• **Your instructions**
Retype the complete listing exactly as it appears.

• **Input material**
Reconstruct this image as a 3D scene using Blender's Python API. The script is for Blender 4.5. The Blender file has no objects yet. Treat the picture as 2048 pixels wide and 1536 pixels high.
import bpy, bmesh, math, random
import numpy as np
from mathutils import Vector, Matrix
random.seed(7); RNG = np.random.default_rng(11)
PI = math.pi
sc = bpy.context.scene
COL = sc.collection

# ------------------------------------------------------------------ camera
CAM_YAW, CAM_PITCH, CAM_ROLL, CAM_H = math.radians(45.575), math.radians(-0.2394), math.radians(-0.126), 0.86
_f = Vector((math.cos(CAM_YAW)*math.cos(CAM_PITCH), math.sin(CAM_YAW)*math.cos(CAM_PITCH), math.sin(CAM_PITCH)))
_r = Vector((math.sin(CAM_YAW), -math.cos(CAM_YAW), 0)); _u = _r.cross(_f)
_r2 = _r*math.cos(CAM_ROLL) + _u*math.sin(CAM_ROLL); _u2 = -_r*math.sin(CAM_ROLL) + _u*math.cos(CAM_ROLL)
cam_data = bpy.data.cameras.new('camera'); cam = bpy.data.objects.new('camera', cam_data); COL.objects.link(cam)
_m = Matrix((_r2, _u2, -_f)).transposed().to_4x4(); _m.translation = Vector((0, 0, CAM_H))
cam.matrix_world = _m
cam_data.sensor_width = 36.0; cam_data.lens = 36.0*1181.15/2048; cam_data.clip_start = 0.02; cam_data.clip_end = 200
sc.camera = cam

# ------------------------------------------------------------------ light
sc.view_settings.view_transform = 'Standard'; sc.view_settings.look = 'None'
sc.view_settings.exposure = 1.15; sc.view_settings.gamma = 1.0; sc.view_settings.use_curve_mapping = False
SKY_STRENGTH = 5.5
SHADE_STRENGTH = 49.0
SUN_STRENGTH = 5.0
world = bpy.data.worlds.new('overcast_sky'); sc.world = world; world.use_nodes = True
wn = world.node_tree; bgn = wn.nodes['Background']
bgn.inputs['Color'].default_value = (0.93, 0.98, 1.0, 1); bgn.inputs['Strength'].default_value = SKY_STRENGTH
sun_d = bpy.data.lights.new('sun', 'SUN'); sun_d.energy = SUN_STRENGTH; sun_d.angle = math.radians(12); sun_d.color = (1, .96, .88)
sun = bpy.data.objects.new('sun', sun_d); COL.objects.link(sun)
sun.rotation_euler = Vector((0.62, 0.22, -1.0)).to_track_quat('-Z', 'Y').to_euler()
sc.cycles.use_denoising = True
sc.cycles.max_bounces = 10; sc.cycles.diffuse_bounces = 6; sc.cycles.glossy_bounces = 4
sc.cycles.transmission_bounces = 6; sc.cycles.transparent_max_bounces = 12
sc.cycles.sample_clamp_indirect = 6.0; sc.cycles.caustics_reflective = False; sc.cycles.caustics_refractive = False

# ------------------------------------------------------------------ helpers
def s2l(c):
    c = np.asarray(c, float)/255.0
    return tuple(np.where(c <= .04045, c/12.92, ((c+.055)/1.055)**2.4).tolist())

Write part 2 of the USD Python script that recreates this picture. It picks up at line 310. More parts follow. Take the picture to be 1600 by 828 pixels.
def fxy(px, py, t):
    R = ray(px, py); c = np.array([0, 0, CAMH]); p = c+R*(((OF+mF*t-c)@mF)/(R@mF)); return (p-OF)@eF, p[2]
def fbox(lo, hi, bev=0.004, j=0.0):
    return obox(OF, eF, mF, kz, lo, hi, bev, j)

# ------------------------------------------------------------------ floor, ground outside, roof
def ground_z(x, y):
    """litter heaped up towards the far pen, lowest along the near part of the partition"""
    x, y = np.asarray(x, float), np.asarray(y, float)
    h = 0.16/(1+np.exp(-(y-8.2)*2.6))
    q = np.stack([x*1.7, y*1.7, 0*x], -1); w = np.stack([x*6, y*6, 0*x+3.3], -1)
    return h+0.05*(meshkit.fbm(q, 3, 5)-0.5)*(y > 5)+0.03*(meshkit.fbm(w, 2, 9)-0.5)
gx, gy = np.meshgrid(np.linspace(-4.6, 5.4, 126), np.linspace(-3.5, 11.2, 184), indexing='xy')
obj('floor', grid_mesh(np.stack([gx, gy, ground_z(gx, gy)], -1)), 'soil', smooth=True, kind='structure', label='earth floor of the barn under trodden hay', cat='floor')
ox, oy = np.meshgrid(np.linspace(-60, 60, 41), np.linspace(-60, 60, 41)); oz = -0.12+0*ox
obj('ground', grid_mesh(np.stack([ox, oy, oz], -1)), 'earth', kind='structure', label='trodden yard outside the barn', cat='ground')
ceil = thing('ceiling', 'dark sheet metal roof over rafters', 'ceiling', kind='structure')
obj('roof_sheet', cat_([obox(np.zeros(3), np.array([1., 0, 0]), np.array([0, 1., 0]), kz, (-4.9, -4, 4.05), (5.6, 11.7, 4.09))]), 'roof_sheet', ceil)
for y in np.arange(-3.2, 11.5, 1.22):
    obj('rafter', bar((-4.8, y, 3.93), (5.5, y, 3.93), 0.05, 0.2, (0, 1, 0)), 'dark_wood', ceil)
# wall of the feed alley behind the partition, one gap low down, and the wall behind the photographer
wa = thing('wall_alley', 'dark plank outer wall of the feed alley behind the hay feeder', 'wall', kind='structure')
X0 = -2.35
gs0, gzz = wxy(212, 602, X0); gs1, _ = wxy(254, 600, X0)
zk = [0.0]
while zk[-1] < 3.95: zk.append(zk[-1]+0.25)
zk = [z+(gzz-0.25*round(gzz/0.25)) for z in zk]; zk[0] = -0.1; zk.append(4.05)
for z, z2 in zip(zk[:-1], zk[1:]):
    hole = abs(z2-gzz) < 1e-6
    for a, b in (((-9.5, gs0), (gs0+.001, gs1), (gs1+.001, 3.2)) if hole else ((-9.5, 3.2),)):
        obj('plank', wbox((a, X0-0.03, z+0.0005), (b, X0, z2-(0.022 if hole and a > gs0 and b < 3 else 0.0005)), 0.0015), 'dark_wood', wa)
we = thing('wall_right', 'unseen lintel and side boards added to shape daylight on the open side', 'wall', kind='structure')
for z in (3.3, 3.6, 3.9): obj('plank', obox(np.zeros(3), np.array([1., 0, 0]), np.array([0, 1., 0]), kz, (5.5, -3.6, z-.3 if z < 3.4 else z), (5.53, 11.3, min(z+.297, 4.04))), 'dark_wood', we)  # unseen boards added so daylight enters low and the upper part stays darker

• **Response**
Reconstruct this image as a 3D scene using Blender's Python API. The script is for Blender 4.5. The Blender file has no objects yet. Treat the picture as 2048 pixels wide and 1536 pixels high.
import bpy, bmesh, math, random
import numpy as np
from mathutils import Vector, Matrix
random.seed(7); RNG = np.random.default_rng(11)
PI = math.pi
sc = bpy.context.scene
COL = sc.collection

# ------------------------------------------------------------------ camera
CAM_YAW, CAM_PITCH, CAM_ROLL, CAM_H = math.radians(45.575), math.radians(-0.2394), math.radians(-0.126), 0.86
_f = Vector((math.cos(CAM_YAW)*math.cos(CAM_PITCH), math.sin(CAM_YAW)*math.cos(CAM_PITCH), math.sin(CAM_PITCH)))
_r = Vector((math.sin(CAM_YAW), -math.cos(CAM_YAW), 0)); _u = _r.cross(_f)
_r2 = _r*math.cos(CAM_ROLL) + _u*math.sin(CAM_ROLL); _u2 = -_r*math.sin(CAM_ROLL) + _u*math.cos(CAM_ROLL)
cam_data = bpy.data.cameras.new('camera'); cam = bpy.data.objects.new('camera', cam_data); COL.objects.link(cam)
_m = Matrix((_r2, _u2, -_f)).transposed().to_4x4(); _m.translation = Vector((0, 0, CAM_H))
cam.matrix_world = _m
cam_data.sensor_width = 36.0; cam_data.lens = 36.0*1181.15/2048; cam_data.clip_start = 0.02; cam_data.clip_end = 200
sc.camera = cam

# ------------------------------------------------------------------ light
sc.view_settings.view_transform = 'Standard'; sc.view_settings.look = 'None'
sc.view_settings.exposure = 1.15; sc.view_settings.gamma = 1.0; sc.view_settings.use_curve_mapping = False
SKY_STRENGTH = 5.5
SHADE_STRENGTH = 49.0
SUN_STRENGTH = 5.0
world = bpy.data.worlds.new('overcast_sky'); sc.world = world; world.use_nodes = True
wn = world.node_tree; bgn = wn.nodes['Background']
bgn.inputs['Color'].default_value = (0.93, 0.98, 1.0, 1); bgn.inputs['Strength'].default_value = SKY_STRENGTH
sun_d = bpy.data.lights.new('sun', 'SUN'); sun_d.energy = SUN_STRENGTH; sun_d.angle = math.radians(12); sun_d.color = (1, .96, .88)
sun = bpy.data.objects.new('sun', sun_d); COL.objects.link(sun)
sun.rotation_euler = Vector((0.62, 0.22, -1.0)).to_track_quat('-Z', 'Y').to_euler()
sc.cycles.use_denoising = True
sc.cycles.max_bounces = 10; sc.cycles.diffuse_bounces = 6; sc.cycles.glossy_bounces = 4
sc.cycles.transmission_bounces = 6; sc.cycles.transparent_max_bounces = 12
sc.cycles.sample_clamp_indirect = 6.0; sc.cycles.caustics_reflective = False; sc.cycles.caustics_refractive = False

# ------------------------------------------------------------------ helpers
def s2l(c):
    c = np.asarray(c, float)/255.0
    return tuple(np.where(c <= .04045, c/12.92, ((c+.055)/1.055)**2.4).tolist())

Write part 2 of the USD Python script that recreates this picture. It picks up at line 310. More parts follow. Take the picture to be 1600 by 828 pixels.
def fxy(px, py, t):
    R = ray(px, py); c = np.array([0, 0, CAMH]); p = c+R*(((OF+mF*t-c)@mF)/(R@mF)); return (p-OF)@eF, p[2]
def fbox(lo, hi, bev=0.004, j=0.0):
    return obox(OF, eF, mF, kz, lo, hi, bev, j)

# ------------------------------------------------------------------ floor, ground outside, roof
def ground_z(x, y):
    """litter heaped up towards the far pen, lowest along the near part of the partition"""
    x, y = np.asarray(x, float), np.asarray(y, float)
    h = 0.16/(1+np.exp(-(y-8.2)*2.6))
    q = np.stack([x*1.7, y*1.7, 0*x], -1); w = np.stack([x*6, y*6, 0*x+3.3], -1)
    return h+0.05*(meshkit.fbm(q, 3, 5)-0.5)*(y > 5)+0.03*(meshkit.fbm(w, 2, 9)-0.5)
gx, gy = np.meshgrid(np.linspace(-4.6, 5.4, 126), np.linspace(-3.5, 11.2, 184), indexing='xy')
obj('floor', grid_mesh(np.stack([gx, gy, ground_z(gx, gy)], -1)), 'soil', smooth=True, kind='structure', label='earth floor of the barn under trodden hay', cat='floor')
ox, oy = np.meshgrid(np.linspace(-60, 60, 41), np.linspace(-60, 60, 41)); oz = -0.12+0*ox
obj('ground', grid_mesh(np.stack([ox, oy, oz], -1)), 'earth', kind='structure', label='trodden yard outside the barn', cat='ground')
ceil = thing('ceiling', 'dark sheet metal roof over rafters', 'ceiling', kind='structure')
obj('roof_sheet', cat_([obox(np.zeros(3), np.array([1., 0, 0]), np.array([0, 1., 0]), kz, (-4.9, -4, 4.05), (5.6, 11.7, 4.09))]), 'roof_sheet', ceil)
for y in np.arange(-3.2, 11.5, 1.22):
    obj('rafter', bar((-4.8, y, 3.93), (5.5, y, 3.93), 0.05, 0.2, (0, 1, 0)), 'dark_wood', ceil)
# wall of the feed alley behind the partition, one gap low down, and the wall behind the photographer
wa = thing('wall_alley', 'dark plank outer wall of the feed alley behind the hay feeder', 'wall', kind='structure')
X0 = -2.35
gs0, gzz = wxy(212, 602, X0); gs1, _ = wxy(254, 600, X0)
zk = [0.0]
while zk[-1] < 3.95: zk.append(zk[-1]+0.25)
zk = [z+(gzz-0.25*round(gzz/0.25)) for z in zk]; zk[0] = -0.1; zk.append(4.05)
for z, z2 in zip(zk[:-1], zk[1:]):
    hole = abs(z2-gzz) < 1e-6
    for a, b in (((-9.5, gs0), (gs0+.001, gs1), (gs1+.001, 3.2)) if hole else ((-9.5, 3.2),)):
        obj('plank', wbox((a, X0-0.03, z+0.0005), (b, X0, z2-(0.022 if hole and a > gs0 and b < 3 else 0.0005)), 0.0015), 'dark_wood', wa)
we = thing('wall_right', 'unseen lintel and side boards added to shape daylight on the open side', 'wall', kind='structure')
for z in (3.3, 3.6, 3.9): obj('plank', obox(np.zeros(3), np.array([1., 0, 0]), np.array([0, 1., 0]), kz, (5.5, -3.6, z-.3 if z < 3.4 else z), (5.53, 11.3, min(z+.297, 4.04))), 'dark_wood', we)  # unseen boards added so daylight enters low and the upper part stays darker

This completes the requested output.